The first thing to point out is that with Ian Holloway now at the helm and looking to turn the fortunes around, it is too early to head to your underground shelter on the Salisbury Plains in a blind panic. Only one of those 15 matches can be attributed to him and, as he would rightly point out, there are still 93 points to play for, eclipsing the 45 which have vanished into the ether already.
Talk of a potential playoff or even promotion challenge remains as farfetched as running into a bird holding a leek. That should definitely be kept on ice until it draws closer to the sphere of reality. Whilst teams have made unlikely runs from the bottom before, the fact you can remember the individual examples exemplifies their rarity. Although I did receive an email from a PR company yesterday saying a supercomputer had Swindon to finish seventh. Maybe it is time to look at open-top bus rentals.
The reality of the situation is this. 12 points from 15 games is the third-worst tally at this stage of a season that this club has had since a fourth division was introduced in 1958 (adjusting for three points for a win).
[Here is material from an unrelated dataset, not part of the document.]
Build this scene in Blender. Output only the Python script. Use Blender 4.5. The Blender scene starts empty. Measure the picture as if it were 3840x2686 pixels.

In 1993/94 and 2005/06 when Swindon had six and nine points respectively, they ended up being relegated. The team did manage to recover in 1980/81, when they what would now also be 12 points, from losing their first five to finish one point above the drop zone. Swindon have had 13 points at this stage on three occasions, ending in relegation in 1999/2000 and 1973/74 but they stayed up in 1998/99, finishing that season three points clear of the bottom three.
The point of those historical comparisons is not to scaremonger, survival remains more than doable. In the last ten completed seasons, the average number of points that a team has needed to stay up is 43.6, so a miserly 32 points would be needed from the next 31 games to get over that benchmark. In the last five completed seasons, you have only needed more than 44 points once to stay up.
All of these totals are simply to do the bare minimum, Holloway and the players will maintain that they are capable of much more. A problem with goalscoring is something he was able to sort out when he took over at Grimsby Town pretty swiftly as they climbed the table, that Swindon couldn’t score five at Stadium MK should not be taken as an indictment that this is not possible here.
No Town side has ever rallied significantly from where this group presently find themselves when starting like this and so this is categorically a pivotal period in the season. In their next three league games, Swindon will play teams placed 18th, 24th, and then 21st. Win all three and you can start to believe that PR email I got, lose all three and then the morning I spent putting together facts about historical starts becomes increasingly relevant.
Whatever way you are looking at it, this period now is as crucial as the late run to the playoffs under Ben Garner. Despite defeat in his first league game, there have been plenty of positive signs in the three matches under Holloway and how much he can get the players to believe that will be pivotal. Upset as you may be about what got us here, everyone will need to do their bit to prevent this season ending like the others that started this way.